坪庭や中庭、裏庭などは「内なる外」であり「外なる内」でもある「ま」です。
床の間に掛ける掛け軸や、神棚、仏壇などは、この世とあの世をつなぐ「ま」であると言えます。
日本建築はこのようにさまざまな「ま」づくりで成り立っているのです。
絵画や音楽、文芸などの芸術文化においても、「ま」が重視されます。
西洋絵画は画布上のスミからスミまでことごとく絵の具で埋め尽くしますが、日本画はイキイキとした余白を残すことで「ま」の「美」を描きます。
西洋音楽は音符を並べることで曲を作り、休符にも一貫したリズム構造の維持や次の音に対する期待感を高めるなどの役割がありますが、日本の音曲においては音と音の「ま」の「静寂」そのものが意味をもちます。
文芸でも連句や俳句など「ま」を奏で味わう伝統が、日本語文化には脈々と受け継がれています。
「ま」を生み出すことに「手間」をかけることこそが、「和」の芸術であり和文化なのです。
「間」という漢字は訓読みで「ま」とも読みますが、「あいだ」とも「あわい」とも読むことができます。
「ま」や「あいだ」はモノやコト、ヒトやトキなどに挟まれた「すきま」という意味ですが、「あわい」と読むと、モノやコト、ヒトやトキなどが「交わるところ」という意味にとれます。
和文化の伝統において重要視されている「間」は、「ま」というよりむしろこの「あわい」という意味合いにおいてではないでしょうか。

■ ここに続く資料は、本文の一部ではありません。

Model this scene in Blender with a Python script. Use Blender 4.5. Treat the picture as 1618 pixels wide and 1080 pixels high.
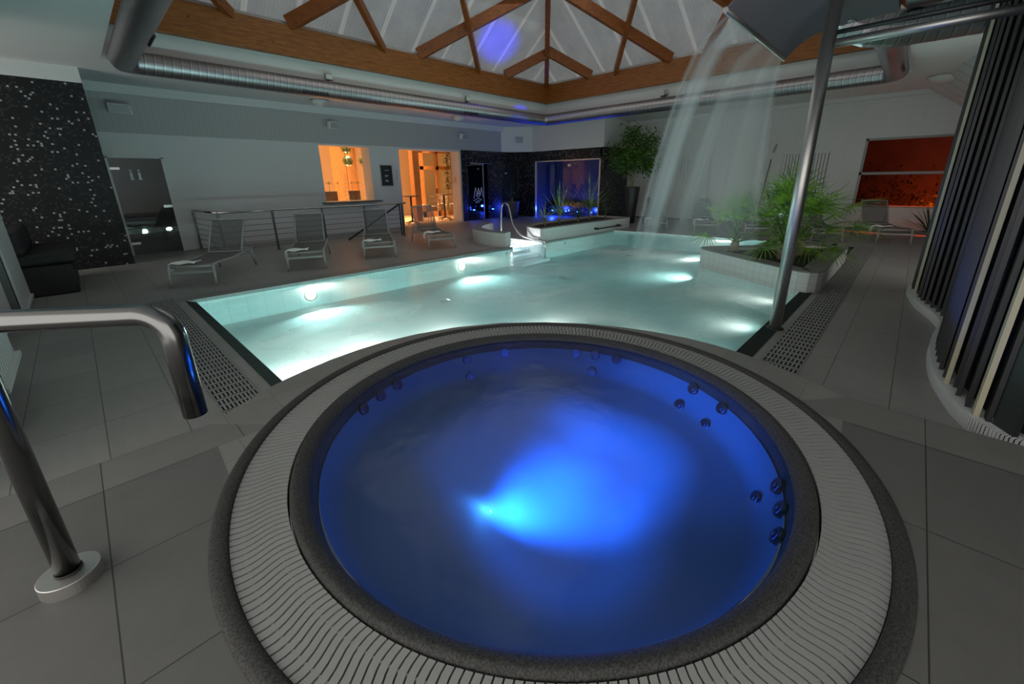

「あわい」は古くは「あはひ」と書かれ、『源氏物語』には、
「いとよきあはひなればかたみにぞ思ひかはすらむ (とても良い仲なので、互いに思い合っていることだろう)」
というように「仲」「間柄」という意味や、
「濃き衣に紅梅の織物など、あはひをかしく着替へて居給へり (濃い紫の単衣の上に紅梅襲の織物など、つりあいも面白く着替えて座っていらっしゃる)」
というように「つりあい」「色の調和」という意味で使われています。
能の舞台に面(おもて)をつけて登場するシテが、舞台で華やかに舞い躍る主役とすれば、ワキは面もつけずほとんどのあいだ舞台上でじっと座している正に脇役ですが、異界の存在であるシテと現実世界とをつなぐ「あわい」としての役割をもっています。
ワキは「あわい」の力によって、カミの世界とヒトの世界をひとつにつなげる媒介なのです。
ワキが「あわい」の力を表すための道具は、ワキ方自身の身体そのものです。
人間は身体という媒介を通して、外部環境や他者という外の世界とつながっています。
身体は自分自身にとってのワキであり、わたしたちは身体感覚をもつことにより、初めて外の世界を感じることができます。
その意味で、すべての人は「あわい」を生きているということになります。
わたしたち日本人は、モノやコト、ヒトビトの「すきま」であると同時に世界や他者と出会い交わる「場」でもある、「あわい」に生きています。
「あわい」は互いに対立するものや相容れないもの同士を和解させ、調和させる「和」を作る場となります。
それは長い歴史の中で、巨大なシナ文明やヨーロッパ文明を受容し、自家薬籠中の薬として選択・変容させてきた日本人だからこそ、身につけられた能力なのかもしれません。
この「和の力」こそが、今世紀進行しているグローバリズムの世界においては、あらゆる民族・文化、そして一人ひとりが必要としているものなのではないでしょうか。